At times he is almost pranking the selectors, who have gained a reputation for devouring careers whole. Just when Karunaratne has tied himself up with strings of low scores and the selectors having fired up their chainsaw, he blows a dustbowl-hundred in their face, and lopes off laughing. Just when they feel they have him cornered in an alleyway, he cloaks himself with a gritty half-century and they assault someone else instead. The likes of Kaushal Silva and Milinda Siriwardana have been cut down while Karunaratne has had a consistent run. Dhananjaya de Silva top scored against Australia, and only barely makes his way into this XI.

No one, however, can say that Karunaratne's dodging has not been artful. The century against Bangladesh came on an always-testing P Sara track, after Sri Lanka had given up a first-innings lead of 129. He was the only Sri Lanka batsman to hit a half-century at the Wanderers too, where the ball had basically leapt off a length and done mocking circuits of his team-mates before seeking out the edge of the bat and then a pair of hands in the cordon. His place had not been in question when he played his 152 in Christchurch, but with Sri Lanka following-on on a green deck, and Trent Boult and Tim Southee in smouldering form, there was adversity - the kind that seems to coax the best from this batsman.
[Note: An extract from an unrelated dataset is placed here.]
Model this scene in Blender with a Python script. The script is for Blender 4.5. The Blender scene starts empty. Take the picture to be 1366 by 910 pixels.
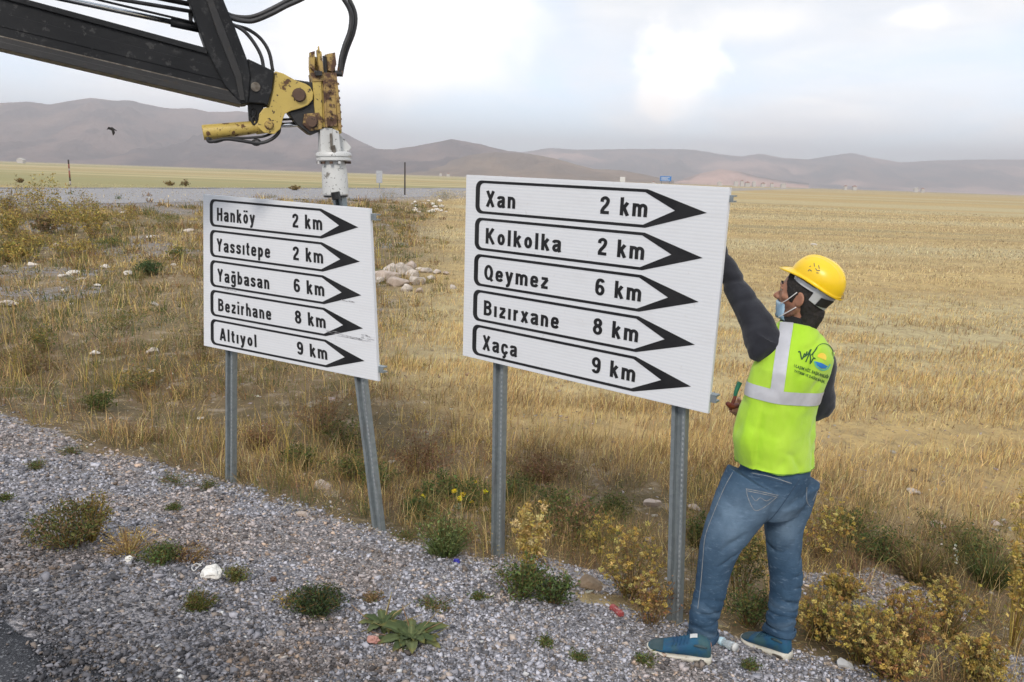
import bpy, bmesh, math, random
import numpy as np
from mathutils import Vector, Matrix
from mathutils.bvhtree import BVHTree
sc = bpy.context.scene
COL = sc.collection
rng = np.random.default_rng(7)
random.seed(7)

# ------------------------------------------------------------------ camera
F, PITCH, ROLL, CAMH = 1020.0, math.radians(12.06), math.radians(1.92), 1.65
cam_d = bpy.data.cameras.new('camera'); cam = bpy.data.objects.new('camera', cam_d); COL.objects.link(cam)
cam.matrix_world = Matrix.Translation((0, 0, CAMH)) @ Matrix.Rotation(math.pi/2-PITCH, 4, 'X') @ Matrix.Rotation(ROLL, 4, 'Z')
cam_d.sensor_width = 36; cam_d.lens = F/1366*36; cam_d.clip_start = 0.05; cam_d.clip_end = 40000
sc.camera = cam
# ------------------------------------------------------------------ light
SUN_EL, SUN_AZ = math.radians(38), math.radians(188)      # azimuth clockwise from +Y
sun_dir = Vector((math.sin(SUN_AZ)*math.cos(SUN_EL), math.cos(SUN_AZ)*math.cos(SUN_EL), math.sin(SUN_EL)))
sun_d = bpy.data.lights.new('sun', 'SUN'); sun_d.energy = 1.65; sun_d.angle = math.radians(11); sun_d.color = (1, .91, .80)
sun = bpy.data.objects.new('sun', sun_d); COL.objects.link(sun)
sun.rotation_euler = sun_dir.to_track_quat('Z', 'Y').to_euler()
world = bpy.data.worlds.new('World'); sc.world = world; world.use_nodes = True
sc.view_settings.view_transform = 'Standard'; sc.view_settings.look = 'None'
sc.view_settings.exposure = 0.60; sc.view_settings.gamma = 1.0; sc.view_settings.use_curve_mapping = False
sc.cycles.use_denoising = True
sc.cycles.max_bounces = 6; sc.cycles.transparent_max_bounces = 6; sc.cycles.volume_bounces = 0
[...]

It is possible that this 141 on a spin-bowling inferno was of even higher quality than that New Zealand knock. The ball here was basically turning out of the next district. Even off the straight, at times, it pounced and hissed and snarled. Against R Ashwin, the top-ranked offspinner on the planet, Karunaratne took 63 off 123 balls, playing intently for the straighter one, rarely failing to pick the carrom ball, and - crucially - refusing to let the balls that spat past his bat bother him. To the top-ranked left-arm spinner Jadeja, he gave a little more respect, and also two chances. But he had fearlessly reverse-swept Jadeja against the turn, in the first half of his knock. From him, Karunaratne collected 30 off 70. Through many challenges here - presented by the hopeless match situation, as well as the spinners and pitch - Karunaratne's positivity persisted. Only in those tetchy nineties, with a hundred already having been missed in this series, did Karunaratne's innings become laboured.

"It was a special innings that Dimuth played," captain Dinesh Chandimal said after the match. "As an opener we expect that kind of innings from him, so we're very happy with that knock on a very tough deck like this one. Of the innings that I've seen over the last three or four years, this was one of the best - both from our team and from the opposition. I think he always goes to the crease looking to score runs, and that must have helped him get these runs."

From the edge selector's abattoir to "one of the best" - it has been a narrative-changing year for Karunaratne. Less than six months after he was forced to play for his place in that Sri Lanka A series, he has now become Sri Lanka's most consistent batsman of 2017. With 614 runs at an average of 43.85, he is the third-highest run-scorer for the year. With some luck, and with seven further Tests to come before the year ends, it could turn out to be a long-awaited coming of age.

As it was in this innings, so it has been through his career. Karunaratne has flicked, he has scratched, and by some magic he has survived. But when he fights, it is not for his place.